The onboard AC97 has been hit or miss from my experience. I hope this new card pwns and i can upgrade from my old Audigy 2 Platinum ZS.
I doubt there's much difference in audio fidelity between the onboard AC97 and a SB Live! (or even an audigy, though I don't have one of those): They're both pants. Which is fine for games but come on, you can't expect to play a CD on your PC and for it to sound as good as an actual sound system. Even my cheapo panasonic portable mp3/cd player has *far* superior quality to either sound card in my PC. X-Fi? Doesn't really have the same ring to it as "Hi Fi" does it? Interesting piece of info: Does anyone know what "Hi-Fi" stands for? I'll tell you: High Figh. God I love "Look around you"
I didn't click the link, but I read the URL. Tis a Creative card, which means it's overpriced and underpeforming.
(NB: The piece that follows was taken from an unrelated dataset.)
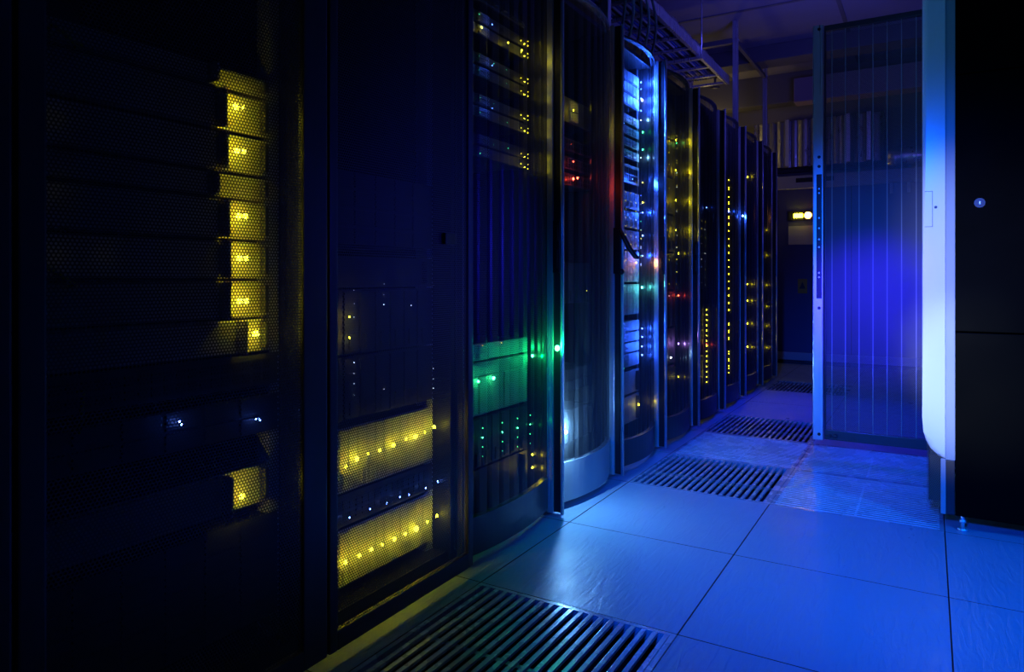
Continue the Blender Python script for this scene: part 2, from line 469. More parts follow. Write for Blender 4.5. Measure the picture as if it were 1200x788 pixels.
racks = []
for i in range(11):
    y0, y1 = EDGE[i], EDGE[i + 1]
    flat = i < 3
    t = thing('server_rack', ((XF + XB) / 2, (y0 + y1) / 2, 0), RN[i], 'server rack', 'racks of the left row')
    racks.append(t)
    g = 0.004
    MB().box(XB, XF - 0.012, y0 + g, y0 + g + 0.018, 0.06, RT - 0.02, 0.002).build('side_panel', M['steel'], t)
    MB().box(XB, XF - 0.012, y1 - g - 0.018, y1 - g, 0.06, RT - 0.02, 0.002).build('side_panel', M['steel'], t)
    MB().box(XB, XF - 0.012, y0 + g, y1 - g, RT - 0.02, RT, 0.003).build('top_panel', M['steel'], t)
    MB().box(XB, XB + 0.015, y0 + 0.022, y1 - 0.022, 0.06, RT - 0.02).build('back_panel', M['steel'], t)
    MB().box(XB + 0.02, XF - 0.03, y0 + 0.01, y1 - 0.01, 0.0, 0.06, 0.003).build('plinth', M['steel'], t)
    for yy in (y0 + 0.024, y1 - 0.052):
        m = MB().box(XE - 0.05, XE - 0.006, yy, yy + 0.028, 0.06, RT - 0.02)
        for k in range(60):
            m.box(XE - 0.007, XE - 0.0045, yy + 0.009, yy + 0.019, 0.10 + k * 0.031, 0.112 + k * 0.031)
        m.build('mounting_rail', M['face'] if i in (1, 2) else M['frame'], t)
    if flat:
        st = 0.034 if i == 2 else 0.05
        if i == 2:
            a, b = y0 + 0.03, y1 - 0.03
        else:
            a, b = y0 + 0.045, y1 - 0.075
        m = MB()
        xa, xb = XF, XF + 0.06
        xa = xb - 0.018
        m.box(xa, xb, y0 + g, a, 0.03, RT, 0.004); m.box(xa, xb, b, y1 - g, 0.03, RT, 0.004)
        m.box(xa, xb, a, b, 0.03, 0.075, 0.003); m.box(xa, xb, a, b, RT - 0.05, RT, 0.003)
        d = m.build('door', M['frame'], t)
        MB().sheet([(xb - 0.006, a - 0.002), (xb - 0.006, b + 0.002)], 0.074, RT - 0.049).build('mesh_panel', M['mesh'], d)
        if i == 2:
            yy, zz = pix(526, 280, -1.2)
            MB().box(xb - 0.004, xb + 0.008, yy - 0.026, yy + 0.026, zz - 0.017, zz + 0.017, 0.004).build('latch', M['black'], d)
    else:
        sag = 0.055 if i > 3 else 0.03
        a, b = y0 + (0.026 if i == 4 else 0.012), y1 - 0.026
        zb = 0.185 if i == 4 else 0.15
        prof = bow_profile(a, b, sag, 9, XF)
        m = MB()
        m.raw = True
        # solid lower kick panel and thin top cap, both following the bow
        solid = [(XF + sag * 4 * q * (1 - q) + 0.010, a + (b - a) * q) for q in [k / 16 for k in range(17)]]
        back = [(p[0] - 0.022, p[1]) for p in solid[::-1]]
        m2 = solid + back
        fm = MB()
        fm.prism(m2, 0.03, zb, 'z')
        fm.prism(m2, RT - 0.012, RT, 'z')
        fm.box(XF - 0.008, XF + (0.05 if i == 4 else 0.014), y0 + g, a, 0.03, RT, 0.003)
        fm.box(XF - 0.008, XF + 0.004, b, y1 - g - 0.003, 0.03, RT, 0.001)
        d = fm.build('door', M['greyframe'] if i == 4 else M['frame'], t)
        MB().sheet(prof, zb - 0.004, RT - 0.010).build('mesh_panel', M['meshbow'], d)
        # aluminium edge profile at the far side: flange, dark groove, rounded nose
        w0 = y1 - 0.022
        m = MB()
        m.box(XF + 0.004, XF + 0.030, w0 - 0.002, w0 + 0.016, 0.015, RT + 0.012, 0.002)
        m.tube([(XF + 0.066, w0 + 0.007, 0.015), (XF + 0.066, w0 + 0.007, RT + 0.012)], 0.0075, 12)
        m.build('edge_profile', M['silver'], d)
        MB().box(XF + 0.030, XF + 0.060, w0 + 0.006, w0 + 0.016, 0.02, RT + 0.008).build('edge_groove', M['steel'], d)
        if i != 4:
            m = MB().box(XF + 0.033, XF + 0.062, w0 - 0.008, w0 + 0.008, 0.93, 1.13, 0.004)
            m.box(XF + 0.040, XF + 0.056, w0 - 0.013, w0 - 0.006, 0.95, 1.02, 0.003)
            m.box(XF + 0.040, XF + 0.056, w0 - 0.013, w0 - 0.006, 1.05, 1.11, 0.003)
            m.build('handle', M['black'], d)
        else:
            m = MB().box(XF + 0.028, XF + 0.066, w0 - 0.010, w0 + 0.008, 0.93, 1.14, 0.004)
            m.build('handle', M['black'], d)
            zt = 1.13
            pts = [(XF + 0.062, w0 - 0.014, zt), (XF + 0.080, w0 - 0.012, zt - 0.035), (XF + 0.105, w0 - 0.010, zt - 0.085), (XF + 0.135, w0 - 0.008, zt - 0.125), (XF + 0.15, w0 - 0.008, zt - 0.13)]
            m = MB().tube(pts, [0.008, 0.011, 0.012, 0.011, 0.006], 8)
            m.ball((XF + 0.070, w0 - 0.016, zt - 0.19), 0.014)
            m.build('lever', M['black'], d)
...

Try this for starters, and move your way up that product line. Less than half the price (and you can get it for $70 on Newegg, iirc), and will beat the snot out of anything Creative
5.1, shmive shmoint shmon. I was talking about actual music. Most home cinema setups have (relatively) low grade audio systems which are absolutely fine for DVDs etc. Most decent PC soundcards are also fine for this purpose, I don't dispute that. Zephyr has the right idea: M-audio make extremely good PC soundcards, Creative are aiming at the mass market.
Really? How? I thought that this was not possible. It could guess, but how accurate will it be? Isn't that like trying to turn a 640x480 webcam pic into a 1600x1200 image and expect it to look any good?
IIRC the M Audio cards use CPU power to do its processing, therefore defeating the reason to buy a sound card in the first place.
Exactly, It's possible to fool your brain into thinking it sounds good by actually further reducing the audio fidelity. I'm gonna shut up now before I start sounding like a hi-fi nazi. And some people buy their soundcards to get a good quality output, not save clock cycles.
Uuuuh no. Simple as that. They use a VIA sound processing chip, iirc, and any Creative card isn't going to hold a candle to even the cheapest M-Audio card (which is what I linked to, the least-expensive card) in terms of sound quality. Creative cards flaunt things like EAX compatibility for games, when EAX is a Creative-invented "codec" (whatever it really is, software implementation of sound) in the first place. Creative also flaunt things like their trademark Audigy logo with "113dB SNR 24-bit/192kHz" on it, when their cards don't truly output at that quality. And who said the only reason to buy a sound card was to save CPU power? I want a sound card so I can get decent sound, not to save CPU power...It doesn't take up a noticeable amount of CPU clocks anyway, you're not going to lose your precious 1 or 2 frames per second In short, Creative inflate their cards and advertise them as much better than they really are, and price rediculously higher than what they're worth. It's not the "OMGGOD" of sound cards, it's the highest model in a horrid line of sound cards from a company that needs to back out of the sound card market
im just going to pipe in and say that while theyre doing quite well on the DAP market as far as quality, theyre only out to make a buck in the sound card market... just looking at that page throws off the red flags. its all marketing. theyre overhyping. ffs they have a countdown til the next time they release more info on it? its all promises tbh. no card can put back into audio what is lost in the encoding process of mp3s. it just isnt possible. and i can guarantee you this thing is going to cost an arm and a leg.